Anche per quanto riguarda lanuova piattaforma di Edison Vega B, molte sono le perplessità sia sugli aspetti ambientali e le conseguenze che tale attività comporterebbe, che su quelli procedurali. L’area dove dovrà essere ubicata rientra infatti all’interno delle 12 miglia, la fascia di fronte la costa interdetta per i nuovi impianti (come inizialmente previsto dal Dlgs 128/2010). Interdizione che però oggi, dopo l’approvazione dell’articolo 35 del decreto sviluppo del giugno 2012, vale solo per le nuove richieste.
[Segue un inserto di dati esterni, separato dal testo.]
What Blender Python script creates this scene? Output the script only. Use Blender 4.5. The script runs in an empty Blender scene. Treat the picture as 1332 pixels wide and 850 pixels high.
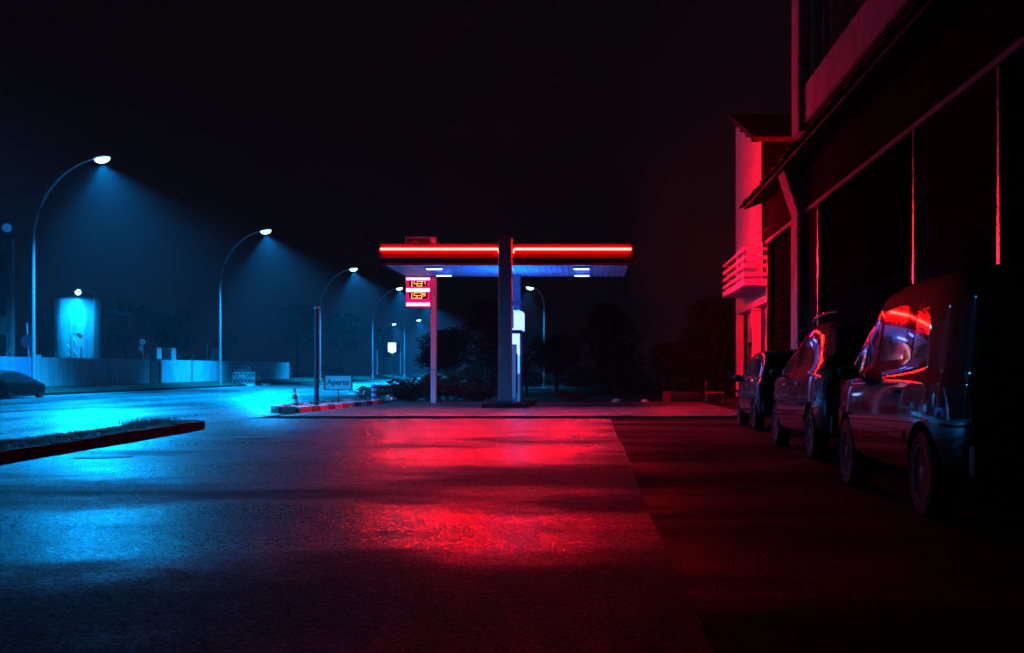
import bpy, bmesh, math, random
from mathutils import Vector, Matrix
from mathutils.bvhtree import BVHTree
random.seed(7)
R = math.radians
scene = bpy.context.scene
COL = scene.collection

# ------------------------------------------------------------------ camera, sky, exposure
cam_d = bpy.data.cameras.new('camera')
cam = bpy.data.objects.new('camera', cam_d)
COL.objects.link(cam)
cam.location = (0, 0, 1.0)
cam.rotation_euler = (R(90), 0, 0)
cam_d.sensor_width = 36
cam_d.lens = 36 * 1500 / 1332
cam_d.shift_x = -105 / 1332
cam_d.shift_y = 67 / 1332
cam_d.clip_start = 0.1
cam_d.clip_end = 2000
scene.camera = cam

world = bpy.data.worlds.new('World')
scene.world = world
world.use_nodes = True
wn = world.node_tree
wn.nodes.clear()
wo = wn.nodes.new('ShaderNodeOutputWorld')
wb = wn.nodes.new('ShaderNodeBackground')
wb.inputs['Color'].default_value = (0.0034, 0.0028, 0.0056, 1)     # night sky over a lit town
wb.inputs['Strength'].default_value = 1.0
wn.links.new(wb.outputs[0], wo.inputs[0])

vs = scene.view_settings
vs.view_transform = 'Standard'
vs.look = 'None'
vs.exposure = -0.7
vs.gamma = 1.0
vs.use_curve_mapping = False
cy = scene.cycles
cy.use_denoising = True
cy.max_bounces = 6
cy.diffuse_bounces = 2
cy.glossy_bounces = 3
cy.volume_bounces = 0
cy.sample_clamp_indirect = 4.0
cy.sample_clamp_direct = 0.0
cy.caustics_reflective = False
cy.caustics_refractive = False

LAMP_BLUE = (0.0, 0.33, 1.0)

# ------------------------------------------------------------------ materials
MATS = {}
def nodes(name):
    m = bpy.data.materials.new(name)
    m.use_nodes = True
    nt = m.node_tree
    b = nt.nodes['Principled BSDF']
    MATS[name] = m
    return m, nt, b

def pm(name, c1, c2=None, scale=6.0, rough=0.6, rough2=None, metal=0.0, bump=0.0, bscale=None, coat=0.0, spec=0.5, stretch=(1, 1, 1)):
    """painted / mineral surface: two-tone noise colour, noise roughness, fine bump"""
    m, nt, b = nodes(name)
    c2 = c2 or tuple(x * 0.7 for x in c1)
    tc = nt.nodes.new('ShaderNodeTexCoord')
    mp = nt.nodes.new('ShaderNodeMapping')
    mp.inputs['Scale'].default_value = stretch
    nt.links.new(tc.outputs['Object'], mp.inputs[0])
    n = nt.nodes.new('ShaderNodeTexNoise')
    n.inputs['Scale'].default_value = scale
    n.inputs['Detail'].default_value = 6
    nt.links.new(mp.outputs[0], n.inputs['Vector'])
    cr = nt.nodes.new('ShaderNodeMapRange')
    cr.inputs[1].default_value = 0.35
    cr.inputs[2].default_value = 0.65
    nt.links.new(n.outputs['Fac'], cr.inputs[0])
    mix = nt.nodes.new('ShaderNodeMix')
    mix.data_type = 'RGBA'
    mix.inputs[6].default_value = (*c1, 1)
    mix.inputs[7].default_value = (*c2, 1)
    nt.links.new(cr.outputs[0], mix.inputs[0])
    nt.links.new(mix.outputs[2], b.inputs['Base Color'])
    rr = nt.nodes.new('ShaderNodeMapRange')
    rr.inputs[3].default_value = rough
    rr.inputs[4].default_value = rough2 if rough2 is not None else min(1, rough + 0.12)
    nt.links.new(cr.outputs[0], rr.inputs[0])
    nt.links.new(rr.outputs[0], b.inputs['Roughness'])
    b.inputs['Metallic'].default_value = metal
    b.inputs['Specular IOR Level'].default_value = spec
    b.inputs['Coat Weight'].default_value = coat
    b.inputs['Coat Roughness'].default_value = 0.03
    if bump:
        n2 = nt.nodes.new('ShaderNodeTexNoise')
        n2.inputs['Scale'].default_value = bscale or scale * 6
        n2.inputs['Detail'].default_value = 4
        nt.links.new(tc.outputs['Object'], n2.inputs['Vector'])
        bp = nt.nodes.new('ShaderNodeBump')
        bp.inputs['Strength'].default_value = bump
        bp.inputs['Distance'].default_value = 0.01
        nt.links.new(n2.outputs['Fac'], bp.inputs['Height'])
        nt.links.new(bp.outputs[0], b.inputs['Normal'])
    return m

def em(name, col, strength, flicker=0.06):
    """self-lit surface (tube, lens, lit panel) with a slight procedural unevenness"""
    m, nt, b = nodes(name)
    b.inputs['Base Color'].default_value = (0.02, 0.02, 0.02, 1)
    b.inputs['Emission Color'].default_value = (*col, 1)
    tc = nt.nodes.new('ShaderNodeTexCoord')
    n = nt.nodes.new('ShaderNodeTexNoise')
    n.inputs['Scale'].default_value = 3
    nt.links.new(tc.outputs['Object'], n.inputs['Vector'])
    r = nt.nodes.new('ShaderNodeMapRange')
    r.inputs[3].default_value = strength * (1 - flicker)
    r.inputs[4].default_value = strength * (1 + flicker)
    nt.links.new(n.outputs['Fac'], r.inputs[0])
    nt.links.new(r.outputs[0], b.inputs['Emission Strength'])
    return m

def glass_mat(name, tint=(0.02, 0.02, 0.024), rough=0.02):
    m, nt, b = nodes(name)
    b.inputs['Base Color'].default_value = (*tint, 1)
    b.inputs['Roughness'].default_value = rough
    b.inputs['IOR'].default_value = 1.6
    b.inputs['Specular IOR Level'].default_value = 0.9
    b.inputs['Coat Weight'].default_value = 0.8
    b.inputs['Coat Roughness'].default_value = 0.02
    tc = nt.nodes.new('ShaderNodeTexCoord')
    n = nt.nodes.new('ShaderNodeTexNoise')
    n.inputs['Scale'].default_value = 9
    nt.links.new(tc.outputs['Object'], n.inputs['Vector'])
    r = nt.nodes.new('ShaderNodeMapRange')
    r.inputs[3].default_value = rough
    r.inputs[4].default_value = rough + 0.10
    nt.links.new(n.outputs['Fac'], r.inputs[0])
    nt.links.new(r.outputs[0], b.inputs['Roughness'])
    return m

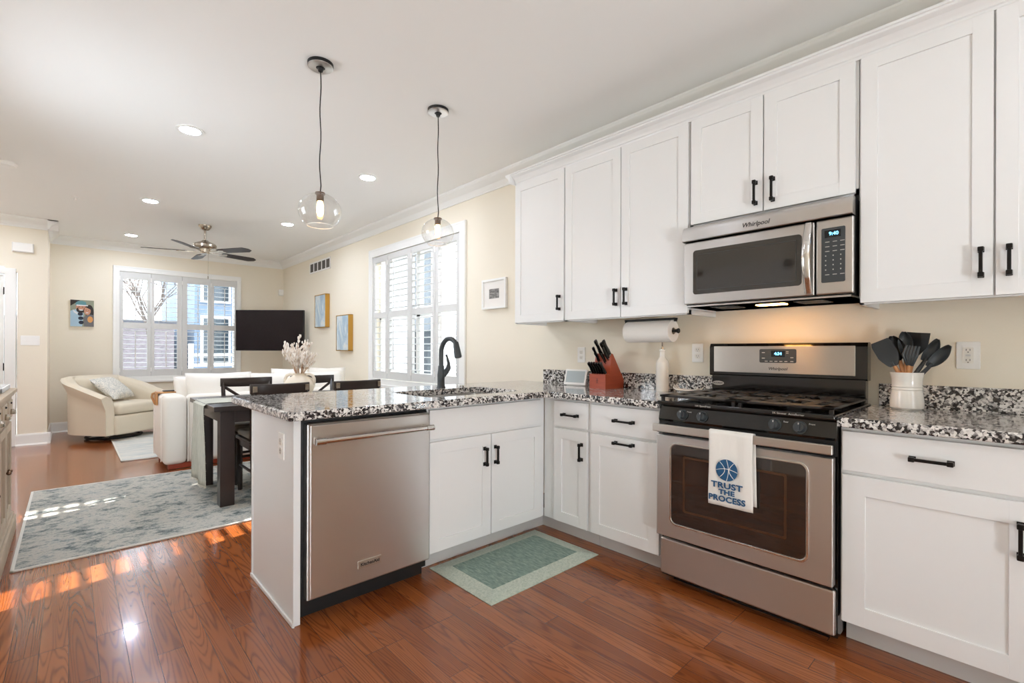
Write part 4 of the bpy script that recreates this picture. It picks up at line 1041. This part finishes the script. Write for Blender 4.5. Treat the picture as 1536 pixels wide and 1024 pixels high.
def plate_thing(name, label, cat, O, U, V, w, h, kind):
    t = thing(name, label, cat, O); N = Vector(U).cross(Vector(V)); O = Vector(O)
    pl = plate('cover_plate', [rrect(-w/2, w/2, -h/2, h/2, .005)], 0, .006, O, U, V, N, 'white', t, bev=.002)
    if kind == 'outlet':
        for s in (-1, 1):
            r_o = plate('receptacle', [rrect(-.0165, .0165, s*.020-.0145, s*.020+.0145, .009)], .006, .008, O, U, V, N, 'ceramic', pl)
            m2 = MB()
            for dx in (-.006, .006): m2.prism([(dx-.001, s*.020-.002), (dx+.001, s*.020-.002), (dx+.001, s*.020+.006), (dx-.001, s*.020+.006)], O, U, V, N, .0078, .0086)
            m2.prism(ell(0, s*.020-.008, .0022, .0022, 10), O, U, V, N, .0078, .0086); obj('slot', m2, 'inkdark', r_o)
    elif kind == 'gfci':
        r_o = plate('receptacle', [rrect(-.017, .017, -.034, .034, .003)], .006, .008, O, U, V, N, 'ceramic', pl)
        m2 = MB()
        for s in (-1, 1):
            for dx in (-.006, .006): m2.prism([(dx-.001, s*.022-.002), (dx+.001, s*.022-.002), (dx+.001, s*.022+.006), (dx-.001, s*.022+.006)], O, U, V, N, .0078, .0086)
            m2.prism(ell(0, s*.022-.008, .0022, .0022, 10), O, U, V, N, .0078, .0086)
        obj('slot', m2, 'inkdark', r_o)
        plate('test_button', [rrect(-.008, .008, -.004, .004, .001)], .008, .0095, O, U, V, N, 'toe', r_o)
    else:
        n = kind
        for k in range(n):
            u = (k-(n-1)/2)*.046
            plate('toggle', [rrect(u-.005, u+.005, -.011, .011, .001)], .006, .014, O, U, V, N, 'white', pl)
    return t
plate_thing('wall_outlet', 'white wall outlet between the white bottle and the range', 'outlet', (W, 1.370, 1.150), RU, RV, .072, .116, 'outlet')
plate_thing('wall_outlet', 'white wall outlet beside the utensil crock', 'outlet', (W, .164, 1.146), RU, RV, .076, .118, 'gfci')
plate_thing('wall_outlet', 'white wall outlet half hidden behind the knife block', 'outlet', (W, 2.28, 1.13), RU, RV, .072, .116, 'outlet')
plate_thing('wall_outlet', 'white outlet on the end panel of the peninsula', 'outlet', (.690, 2.235, .735), (0, -1, 0), (0, 0, 1), .072, .116, 'outlet')
plate_thing('light_switch', 'white triple light switch on the wall beside the front door', 'switch', (-.35, DJ, 1.265), FU, FV, .165, .116, 3)
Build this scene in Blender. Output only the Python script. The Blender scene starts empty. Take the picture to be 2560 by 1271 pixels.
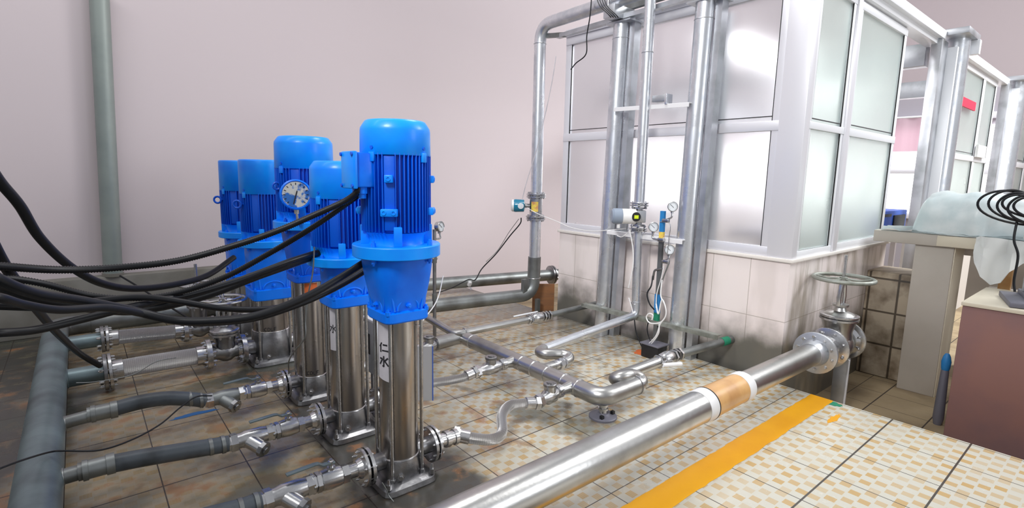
import bpy, bmesh, math, random
from mathutils import Vector, Matrix
random.seed(7)
PI = math.pi
V3 = Vector
COL = bpy.context.scene.collection
SC = bpy.context.scene

# ------------------------------------------------------------------ camera
FOC, YAW, PITCH, ROLL, CAMH = 1313.4, math.radians(50.4), math.radians(-8.536), math.radians(1.134), 1.45
_f = V3((math.cos(YAW)*math.cos(PITCH), math.sin(YAW)*math.cos(PITCH), math.sin(PITCH)))
_r = V3((math.sin(YAW), -math.cos(YAW), 0)); _u = _r.cross(_f)
_R = math.cos(ROLL)*_r + math.sin(ROLL)*_u
_U = -math.sin(ROLL)*_r + math.cos(ROLL)*_u
cam_d = bpy.data.cameras.new('camera'); cam = bpy.data.objects.new('camera', cam_d); COL.objects.link(cam)
cam.matrix_world = Matrix(((_R.x, _U.x, -_f.x, 0), (_R.y, _U.y, -_f.y, 0), (_R.z, _U.z, -_f.z, CAMH), (0, 0, 0, 1)))
cam_d.sensor_fit = 'HORIZONTAL'; cam_d.sensor_width = 36; cam_d.lens = 36*FOC/2560
cam_d.clip_start = 0.05; cam_d.clip_end = 100
SC.camera = cam

# ------------------------------------------------------------------ light and exposure
W = bpy.data.worlds.new('world'); SC.world = W; W.use_nodes = True
W.node_tree.nodes['Background'].inputs['Color'].default_value = (0.93, 0.95, 1.0, 1)
W.node_tree.nodes['Background'].inputs['Strength'].default_value = 0.46
SC.view_settings.view_transform = 'Standard'; SC.view_settings.look = 'None'
SC.view_settings.exposure = 0.0; SC.view_settings.gamma = 1.0; SC.view_settings.use_curve_mapping = False

def area(name, loc, target, sx, sy, power, col=(1, 1, 1), spread=None):
    l = bpy.data.lights.new(name, 'AREA'); l.shape = 'RECTANGLE'; l.size = sx; l.size_y = sy; l.energy = power; l.color = col
    o = bpy.data.objects.new(name, l); COL.objects.link(o); o.location = loc
    o.rotation_euler = (V3(target)-V3(loc)).to_track_quat('-Z', 'Y').to_euler()
    if spread: l.spread = spread
    return o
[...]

Aspetto quanto mai discutibile, visto che l’interdizione nasce con l’obiettivo di tutela ambientale, non si capisce secondo quale principio si debba permettere la realizzazione di una piattaforma nell’area interdetta. Tanto più che l’attuale progetto della Vega B è stato presentato dopo l’approvazione di tali vincoli, anche se la società proponente fa leva sul fatto che il programma di sviluppo che la prevedeva risale al 1984. Dimenticando, però, che doveva realizzarla allora, e solo dopo trent’anni se ne ricorda. Altro aspetto importante è anche quello relativo alla sicurezza. Infatti un eventuale incidente potrebbe causare danni alle coste siciliane incalcolabili dal punto di vista ambientale, sebbene gli esperti delle compagnie insistono sul fatto che un eventuale incidente sarebbe altamente improbabile. Approccio alquanto discutibile per valutare correttamente la questione e le conseguenze che un eventuale incidente possa avere sulle coste e sul mare.